Sunday, February 28, 2010


Printing is an obsession. It was in the darkroom and it is with a digital print as well. When I worked in the darkroom things were much more stable. I used the same enlarger, the same chemistry and paper over and over and over. You got to know your materials. That did not necessarily make printing easy but it did take away some of the variables. If I made one acceptable print in a three or four hour session in the darkroom it was a good session. Acceptable did not necessarily mean "final" print. I would tack the acceptable print on the wall and look at it and wait a few days. Sometimes, really most times, I found things about the print that could be improved. 

By now you must be wondering how processing a digital print could be worse than a darkroom print. It is because every element in the technological process is changing at a pace far beyond what happened with the elements in a darkroom.

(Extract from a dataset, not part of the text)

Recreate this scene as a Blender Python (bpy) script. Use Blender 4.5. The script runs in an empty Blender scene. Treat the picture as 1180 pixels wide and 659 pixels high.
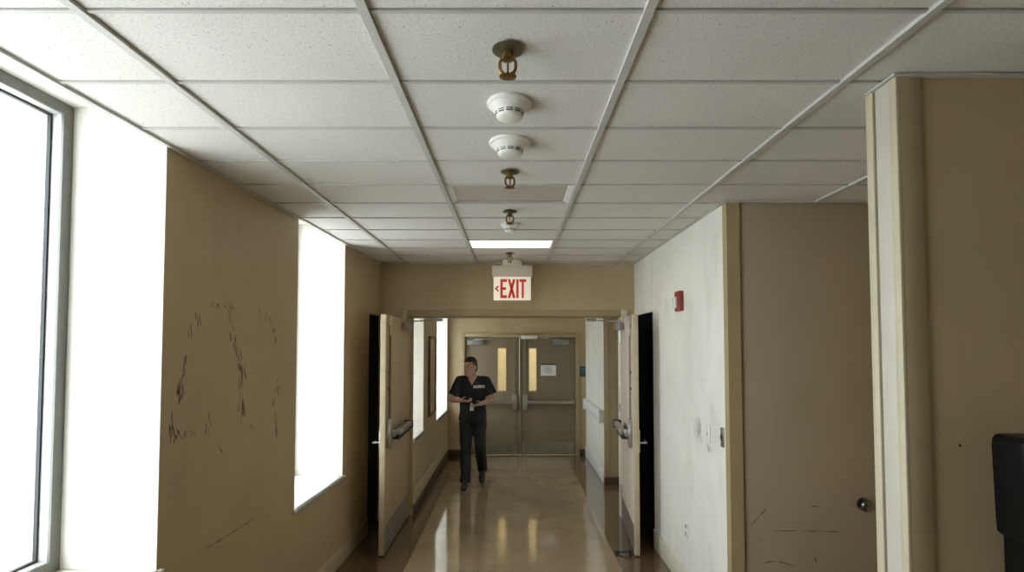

One variable affects other variables. Then, there is Photoshop that allows you to use layers so you can keep tweaking here and tweaking there without having to make a final decision. It is hard to find a digital rock to stand on.

I, and a lot of other photographers, obsess about making the best print possible. I've spent the day making variations of the image you see above. I've tried different papers, different shades of monotone, different this and different that, a tweak here and a tweak there. If I were to lay all of the prints I made today out for you, I just wonder if you would see the differences. Differences to me that are deal breakers but you might think they are miniscule.  At least I have made one print that is acceptable to me and I'll tack it on the wall and look at it and wait a few days to see if I think I can improve it. That part hasn't changed.

1 comment:

Heather said...

I know exactly what you mean. I'm sure I could see the differences, but maybe not as I wasn't the ones making the tweaks. When you are the one doing the tweaking you can see every change.